● **Records for this task**
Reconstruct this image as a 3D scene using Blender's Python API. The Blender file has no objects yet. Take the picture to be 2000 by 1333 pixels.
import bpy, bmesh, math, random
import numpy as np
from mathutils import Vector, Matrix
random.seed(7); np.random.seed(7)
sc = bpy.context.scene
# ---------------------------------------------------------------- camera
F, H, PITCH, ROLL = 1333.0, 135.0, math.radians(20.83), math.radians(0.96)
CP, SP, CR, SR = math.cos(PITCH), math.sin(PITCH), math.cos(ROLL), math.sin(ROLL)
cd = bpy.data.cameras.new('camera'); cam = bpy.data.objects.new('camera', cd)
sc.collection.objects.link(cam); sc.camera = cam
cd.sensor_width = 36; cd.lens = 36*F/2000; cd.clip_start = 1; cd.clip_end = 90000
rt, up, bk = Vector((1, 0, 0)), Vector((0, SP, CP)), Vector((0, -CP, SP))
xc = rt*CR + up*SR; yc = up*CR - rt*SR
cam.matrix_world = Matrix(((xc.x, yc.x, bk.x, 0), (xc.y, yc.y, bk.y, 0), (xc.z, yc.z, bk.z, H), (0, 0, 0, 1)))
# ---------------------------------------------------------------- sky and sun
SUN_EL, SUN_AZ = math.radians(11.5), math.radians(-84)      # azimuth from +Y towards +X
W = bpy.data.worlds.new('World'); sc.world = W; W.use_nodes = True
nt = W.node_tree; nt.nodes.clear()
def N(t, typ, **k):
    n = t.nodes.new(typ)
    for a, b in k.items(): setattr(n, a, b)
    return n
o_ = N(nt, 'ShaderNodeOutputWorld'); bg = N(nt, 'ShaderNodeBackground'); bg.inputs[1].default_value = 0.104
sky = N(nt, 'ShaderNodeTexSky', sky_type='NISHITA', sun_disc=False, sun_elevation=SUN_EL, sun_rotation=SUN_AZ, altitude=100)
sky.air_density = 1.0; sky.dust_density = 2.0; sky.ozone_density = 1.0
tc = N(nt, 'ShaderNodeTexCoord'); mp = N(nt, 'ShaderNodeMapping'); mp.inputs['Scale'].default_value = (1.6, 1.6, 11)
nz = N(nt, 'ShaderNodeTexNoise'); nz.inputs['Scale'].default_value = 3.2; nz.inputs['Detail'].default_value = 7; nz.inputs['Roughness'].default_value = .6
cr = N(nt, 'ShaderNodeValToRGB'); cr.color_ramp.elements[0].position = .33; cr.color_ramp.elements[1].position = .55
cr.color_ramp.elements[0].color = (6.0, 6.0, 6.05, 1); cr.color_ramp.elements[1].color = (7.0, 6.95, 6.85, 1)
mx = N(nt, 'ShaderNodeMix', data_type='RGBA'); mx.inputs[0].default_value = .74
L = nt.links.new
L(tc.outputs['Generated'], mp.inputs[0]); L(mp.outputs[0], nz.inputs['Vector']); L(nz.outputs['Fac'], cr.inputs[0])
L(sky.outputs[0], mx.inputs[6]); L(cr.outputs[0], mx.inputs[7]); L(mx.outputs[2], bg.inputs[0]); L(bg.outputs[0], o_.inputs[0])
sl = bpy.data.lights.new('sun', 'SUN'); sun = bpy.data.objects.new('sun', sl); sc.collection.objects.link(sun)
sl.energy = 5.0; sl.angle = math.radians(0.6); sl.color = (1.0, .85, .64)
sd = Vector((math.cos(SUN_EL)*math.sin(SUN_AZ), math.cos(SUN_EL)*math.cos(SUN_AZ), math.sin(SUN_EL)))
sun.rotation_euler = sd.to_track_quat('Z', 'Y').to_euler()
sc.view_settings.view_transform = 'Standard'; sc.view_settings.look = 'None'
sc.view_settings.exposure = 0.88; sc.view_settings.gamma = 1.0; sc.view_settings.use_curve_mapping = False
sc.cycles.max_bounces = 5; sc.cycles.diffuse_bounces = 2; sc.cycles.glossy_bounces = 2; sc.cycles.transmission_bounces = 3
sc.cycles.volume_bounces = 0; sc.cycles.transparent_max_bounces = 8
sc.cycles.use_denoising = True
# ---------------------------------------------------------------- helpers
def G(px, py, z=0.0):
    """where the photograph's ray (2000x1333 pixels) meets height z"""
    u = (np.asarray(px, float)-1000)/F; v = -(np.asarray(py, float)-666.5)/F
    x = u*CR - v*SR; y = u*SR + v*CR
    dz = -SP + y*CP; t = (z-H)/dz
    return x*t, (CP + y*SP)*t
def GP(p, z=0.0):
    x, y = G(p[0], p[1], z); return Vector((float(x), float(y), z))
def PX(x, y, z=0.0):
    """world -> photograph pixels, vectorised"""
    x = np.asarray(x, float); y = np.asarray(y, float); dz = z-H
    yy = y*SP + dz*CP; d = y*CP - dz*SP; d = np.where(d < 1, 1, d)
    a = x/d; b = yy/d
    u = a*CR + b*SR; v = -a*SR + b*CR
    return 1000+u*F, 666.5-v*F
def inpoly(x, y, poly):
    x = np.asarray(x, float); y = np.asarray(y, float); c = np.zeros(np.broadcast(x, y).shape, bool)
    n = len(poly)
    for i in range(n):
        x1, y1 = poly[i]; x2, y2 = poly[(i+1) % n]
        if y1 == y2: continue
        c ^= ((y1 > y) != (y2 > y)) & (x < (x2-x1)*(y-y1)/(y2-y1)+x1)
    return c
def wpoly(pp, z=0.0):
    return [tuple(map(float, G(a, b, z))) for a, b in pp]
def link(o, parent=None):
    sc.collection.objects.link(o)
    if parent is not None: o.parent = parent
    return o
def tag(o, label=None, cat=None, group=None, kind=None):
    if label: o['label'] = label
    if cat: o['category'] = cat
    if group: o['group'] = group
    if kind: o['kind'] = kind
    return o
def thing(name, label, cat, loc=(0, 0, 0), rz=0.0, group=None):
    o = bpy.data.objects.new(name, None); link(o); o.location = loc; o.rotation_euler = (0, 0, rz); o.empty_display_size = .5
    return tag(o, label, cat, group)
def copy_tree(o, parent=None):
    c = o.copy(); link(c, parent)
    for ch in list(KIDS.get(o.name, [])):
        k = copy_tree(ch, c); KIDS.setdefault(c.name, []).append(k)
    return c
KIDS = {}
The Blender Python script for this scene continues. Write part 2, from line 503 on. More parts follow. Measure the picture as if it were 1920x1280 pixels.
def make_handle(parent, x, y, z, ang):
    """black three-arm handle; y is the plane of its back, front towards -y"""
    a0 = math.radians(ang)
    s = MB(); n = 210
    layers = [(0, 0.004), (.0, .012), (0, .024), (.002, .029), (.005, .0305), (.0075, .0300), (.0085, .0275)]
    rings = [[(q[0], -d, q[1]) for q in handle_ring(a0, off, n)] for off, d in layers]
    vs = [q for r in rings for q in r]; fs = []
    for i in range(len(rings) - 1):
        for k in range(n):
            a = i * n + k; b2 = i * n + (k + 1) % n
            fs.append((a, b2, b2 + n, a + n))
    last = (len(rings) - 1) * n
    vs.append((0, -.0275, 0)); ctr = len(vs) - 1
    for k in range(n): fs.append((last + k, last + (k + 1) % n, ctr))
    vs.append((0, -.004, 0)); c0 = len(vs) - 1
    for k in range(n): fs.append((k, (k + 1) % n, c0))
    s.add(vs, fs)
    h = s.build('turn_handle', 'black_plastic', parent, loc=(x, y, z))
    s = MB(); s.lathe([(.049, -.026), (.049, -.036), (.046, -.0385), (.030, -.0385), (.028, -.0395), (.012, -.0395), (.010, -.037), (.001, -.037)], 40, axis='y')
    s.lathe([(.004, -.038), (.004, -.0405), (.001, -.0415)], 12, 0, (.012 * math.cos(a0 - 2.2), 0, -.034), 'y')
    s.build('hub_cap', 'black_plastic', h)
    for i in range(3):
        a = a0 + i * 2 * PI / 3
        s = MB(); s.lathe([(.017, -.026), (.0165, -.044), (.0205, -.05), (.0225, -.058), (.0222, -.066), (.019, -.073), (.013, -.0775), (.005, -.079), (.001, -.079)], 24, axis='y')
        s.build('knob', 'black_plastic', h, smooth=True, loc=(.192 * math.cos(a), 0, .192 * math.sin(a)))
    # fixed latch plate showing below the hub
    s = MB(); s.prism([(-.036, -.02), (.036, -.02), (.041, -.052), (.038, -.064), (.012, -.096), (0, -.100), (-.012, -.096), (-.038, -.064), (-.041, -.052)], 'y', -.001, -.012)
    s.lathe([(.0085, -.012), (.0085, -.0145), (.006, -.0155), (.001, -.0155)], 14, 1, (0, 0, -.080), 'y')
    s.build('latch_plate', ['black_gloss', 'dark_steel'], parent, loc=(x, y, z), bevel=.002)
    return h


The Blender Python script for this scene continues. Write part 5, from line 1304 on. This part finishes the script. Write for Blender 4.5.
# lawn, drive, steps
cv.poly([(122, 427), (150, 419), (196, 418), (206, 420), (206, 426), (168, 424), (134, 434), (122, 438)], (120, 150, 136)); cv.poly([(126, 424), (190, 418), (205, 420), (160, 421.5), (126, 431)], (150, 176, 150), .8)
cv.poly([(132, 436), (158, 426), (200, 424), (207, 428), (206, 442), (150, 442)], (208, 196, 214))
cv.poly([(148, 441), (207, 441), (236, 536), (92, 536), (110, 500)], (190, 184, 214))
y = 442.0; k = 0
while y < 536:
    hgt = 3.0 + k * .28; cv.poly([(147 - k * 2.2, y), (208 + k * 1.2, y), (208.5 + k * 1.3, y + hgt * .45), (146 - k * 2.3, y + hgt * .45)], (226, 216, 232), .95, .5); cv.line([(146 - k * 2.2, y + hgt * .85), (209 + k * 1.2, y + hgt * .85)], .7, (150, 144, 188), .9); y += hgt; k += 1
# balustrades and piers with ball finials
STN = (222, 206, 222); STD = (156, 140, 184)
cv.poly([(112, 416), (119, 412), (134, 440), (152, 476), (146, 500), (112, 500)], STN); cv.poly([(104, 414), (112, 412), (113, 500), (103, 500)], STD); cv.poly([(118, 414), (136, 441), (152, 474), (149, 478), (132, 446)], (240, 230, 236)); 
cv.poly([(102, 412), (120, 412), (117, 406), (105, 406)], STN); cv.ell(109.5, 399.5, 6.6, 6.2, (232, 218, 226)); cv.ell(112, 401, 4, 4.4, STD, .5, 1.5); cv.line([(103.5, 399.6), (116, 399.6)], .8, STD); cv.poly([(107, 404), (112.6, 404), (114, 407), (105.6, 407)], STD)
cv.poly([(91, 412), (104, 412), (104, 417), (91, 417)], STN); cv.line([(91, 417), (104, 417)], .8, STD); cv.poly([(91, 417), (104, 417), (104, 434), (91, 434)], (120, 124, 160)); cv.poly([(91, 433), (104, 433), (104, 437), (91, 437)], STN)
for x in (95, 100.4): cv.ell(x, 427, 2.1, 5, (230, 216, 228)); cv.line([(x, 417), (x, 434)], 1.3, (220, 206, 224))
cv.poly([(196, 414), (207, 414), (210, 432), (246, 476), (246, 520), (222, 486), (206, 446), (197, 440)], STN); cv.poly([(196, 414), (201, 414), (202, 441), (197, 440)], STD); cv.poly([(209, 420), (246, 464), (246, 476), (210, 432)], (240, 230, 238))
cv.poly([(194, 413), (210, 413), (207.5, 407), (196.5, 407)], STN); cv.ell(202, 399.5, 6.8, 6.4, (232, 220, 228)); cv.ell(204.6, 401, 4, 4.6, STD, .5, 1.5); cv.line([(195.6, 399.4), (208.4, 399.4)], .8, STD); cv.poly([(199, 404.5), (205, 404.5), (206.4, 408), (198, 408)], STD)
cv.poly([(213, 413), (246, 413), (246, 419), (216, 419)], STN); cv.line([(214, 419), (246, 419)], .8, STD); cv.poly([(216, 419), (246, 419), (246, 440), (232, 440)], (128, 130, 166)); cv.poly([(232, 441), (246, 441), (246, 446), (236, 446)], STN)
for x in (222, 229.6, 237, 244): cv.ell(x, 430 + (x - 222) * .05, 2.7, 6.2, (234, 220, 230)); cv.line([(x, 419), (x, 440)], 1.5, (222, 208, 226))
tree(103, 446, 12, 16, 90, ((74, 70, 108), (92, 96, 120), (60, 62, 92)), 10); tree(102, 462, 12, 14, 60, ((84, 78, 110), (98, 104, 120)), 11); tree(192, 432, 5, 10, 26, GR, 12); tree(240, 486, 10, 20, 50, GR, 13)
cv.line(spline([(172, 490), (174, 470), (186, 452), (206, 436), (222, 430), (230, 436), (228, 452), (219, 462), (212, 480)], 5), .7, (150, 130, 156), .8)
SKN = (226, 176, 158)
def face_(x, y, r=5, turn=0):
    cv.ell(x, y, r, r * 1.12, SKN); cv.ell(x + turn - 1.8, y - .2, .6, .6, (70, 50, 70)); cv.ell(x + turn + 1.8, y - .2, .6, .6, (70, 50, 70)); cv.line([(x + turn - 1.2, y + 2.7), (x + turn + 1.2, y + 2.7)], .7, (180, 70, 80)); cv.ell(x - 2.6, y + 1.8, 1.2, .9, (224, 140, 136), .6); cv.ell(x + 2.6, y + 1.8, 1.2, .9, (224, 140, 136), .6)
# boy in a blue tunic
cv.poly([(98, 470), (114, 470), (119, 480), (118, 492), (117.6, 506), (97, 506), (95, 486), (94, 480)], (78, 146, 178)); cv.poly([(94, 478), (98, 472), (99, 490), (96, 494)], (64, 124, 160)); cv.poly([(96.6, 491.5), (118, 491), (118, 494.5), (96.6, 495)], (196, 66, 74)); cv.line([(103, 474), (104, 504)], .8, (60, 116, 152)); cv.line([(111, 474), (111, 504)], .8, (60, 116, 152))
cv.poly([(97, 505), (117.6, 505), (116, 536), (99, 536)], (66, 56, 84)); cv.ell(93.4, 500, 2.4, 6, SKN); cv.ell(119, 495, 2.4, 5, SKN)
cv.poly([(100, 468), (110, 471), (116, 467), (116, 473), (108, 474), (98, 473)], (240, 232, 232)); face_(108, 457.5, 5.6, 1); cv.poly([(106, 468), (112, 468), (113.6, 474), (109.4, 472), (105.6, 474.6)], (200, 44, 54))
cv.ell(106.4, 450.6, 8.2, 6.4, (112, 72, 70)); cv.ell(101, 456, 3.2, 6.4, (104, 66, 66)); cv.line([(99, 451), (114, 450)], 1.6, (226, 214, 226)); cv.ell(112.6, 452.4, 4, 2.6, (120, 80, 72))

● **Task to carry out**
Find each line in the records holding the string "script" and show it.

● **Expected answer**
The Blender Python script for this scene continues. Write part 2, from line 503 on. More parts follow. Measure the picture as if it were 1920x1280 pixels.
The Blender Python script for this scene continues. Write part 5, from line 1304 on. This part finishes the script. Write for Blender 4.5.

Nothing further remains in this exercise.